EXERCISE GOAL:
Read the material below and count the lines holding the string "objects". Give that count with nothing added.

DATA PROVIDED:
◇ ◇ ◇ ◇ ◇

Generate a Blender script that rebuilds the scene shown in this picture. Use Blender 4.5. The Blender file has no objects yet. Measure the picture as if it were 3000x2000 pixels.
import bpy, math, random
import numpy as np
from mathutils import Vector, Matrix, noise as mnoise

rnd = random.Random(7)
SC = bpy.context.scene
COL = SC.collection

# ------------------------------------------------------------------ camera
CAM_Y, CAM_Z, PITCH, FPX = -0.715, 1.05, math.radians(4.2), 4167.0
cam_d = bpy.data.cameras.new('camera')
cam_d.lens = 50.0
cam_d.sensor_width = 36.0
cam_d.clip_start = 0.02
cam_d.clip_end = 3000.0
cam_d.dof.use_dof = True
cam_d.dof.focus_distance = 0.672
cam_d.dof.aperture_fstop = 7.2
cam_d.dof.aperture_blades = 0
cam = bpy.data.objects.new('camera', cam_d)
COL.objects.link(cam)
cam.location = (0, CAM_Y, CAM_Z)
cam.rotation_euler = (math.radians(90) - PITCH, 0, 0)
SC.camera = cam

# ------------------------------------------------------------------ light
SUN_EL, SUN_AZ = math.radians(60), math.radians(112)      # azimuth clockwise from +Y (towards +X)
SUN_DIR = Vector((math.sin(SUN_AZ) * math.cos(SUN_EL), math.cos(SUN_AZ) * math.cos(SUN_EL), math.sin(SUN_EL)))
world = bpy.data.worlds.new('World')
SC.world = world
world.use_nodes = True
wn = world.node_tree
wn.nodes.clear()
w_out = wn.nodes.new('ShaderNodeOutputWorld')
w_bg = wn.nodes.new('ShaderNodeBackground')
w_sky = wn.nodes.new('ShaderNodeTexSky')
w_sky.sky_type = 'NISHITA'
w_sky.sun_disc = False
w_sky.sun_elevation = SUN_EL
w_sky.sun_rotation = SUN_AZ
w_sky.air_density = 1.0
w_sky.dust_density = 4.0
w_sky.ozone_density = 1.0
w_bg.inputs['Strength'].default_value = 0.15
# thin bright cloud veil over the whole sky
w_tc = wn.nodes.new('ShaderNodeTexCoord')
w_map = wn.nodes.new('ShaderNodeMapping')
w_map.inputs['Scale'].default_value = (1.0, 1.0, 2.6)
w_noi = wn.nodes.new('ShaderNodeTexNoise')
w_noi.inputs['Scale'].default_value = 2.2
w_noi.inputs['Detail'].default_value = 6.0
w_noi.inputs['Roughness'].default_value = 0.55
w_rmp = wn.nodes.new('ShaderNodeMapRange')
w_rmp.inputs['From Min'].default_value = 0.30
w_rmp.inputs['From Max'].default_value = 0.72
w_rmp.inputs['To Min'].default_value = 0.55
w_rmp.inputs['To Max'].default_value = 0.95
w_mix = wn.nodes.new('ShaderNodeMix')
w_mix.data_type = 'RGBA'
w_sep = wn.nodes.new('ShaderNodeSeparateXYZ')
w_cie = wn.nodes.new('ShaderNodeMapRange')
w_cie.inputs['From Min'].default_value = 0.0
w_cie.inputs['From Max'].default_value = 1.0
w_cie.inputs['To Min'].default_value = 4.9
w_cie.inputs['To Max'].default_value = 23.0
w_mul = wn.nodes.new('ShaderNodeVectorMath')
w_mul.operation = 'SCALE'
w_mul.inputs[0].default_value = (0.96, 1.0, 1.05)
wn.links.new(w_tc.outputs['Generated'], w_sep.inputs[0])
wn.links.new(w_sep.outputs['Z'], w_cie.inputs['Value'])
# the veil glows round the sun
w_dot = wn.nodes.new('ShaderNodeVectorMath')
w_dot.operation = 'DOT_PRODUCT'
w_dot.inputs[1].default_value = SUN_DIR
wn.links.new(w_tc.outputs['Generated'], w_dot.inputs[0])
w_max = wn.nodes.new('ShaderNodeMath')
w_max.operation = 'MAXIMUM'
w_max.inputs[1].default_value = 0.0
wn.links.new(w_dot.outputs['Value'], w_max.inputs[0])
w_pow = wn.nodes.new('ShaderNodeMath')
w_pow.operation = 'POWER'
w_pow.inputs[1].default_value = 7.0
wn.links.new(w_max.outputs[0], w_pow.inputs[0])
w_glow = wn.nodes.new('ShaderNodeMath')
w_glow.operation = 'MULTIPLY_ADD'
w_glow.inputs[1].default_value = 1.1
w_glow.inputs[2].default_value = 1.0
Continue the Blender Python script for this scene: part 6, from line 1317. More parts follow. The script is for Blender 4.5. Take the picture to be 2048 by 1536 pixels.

◇ ◇ ◇ ◇ ◇

OUTPUT OF THE TASK:
3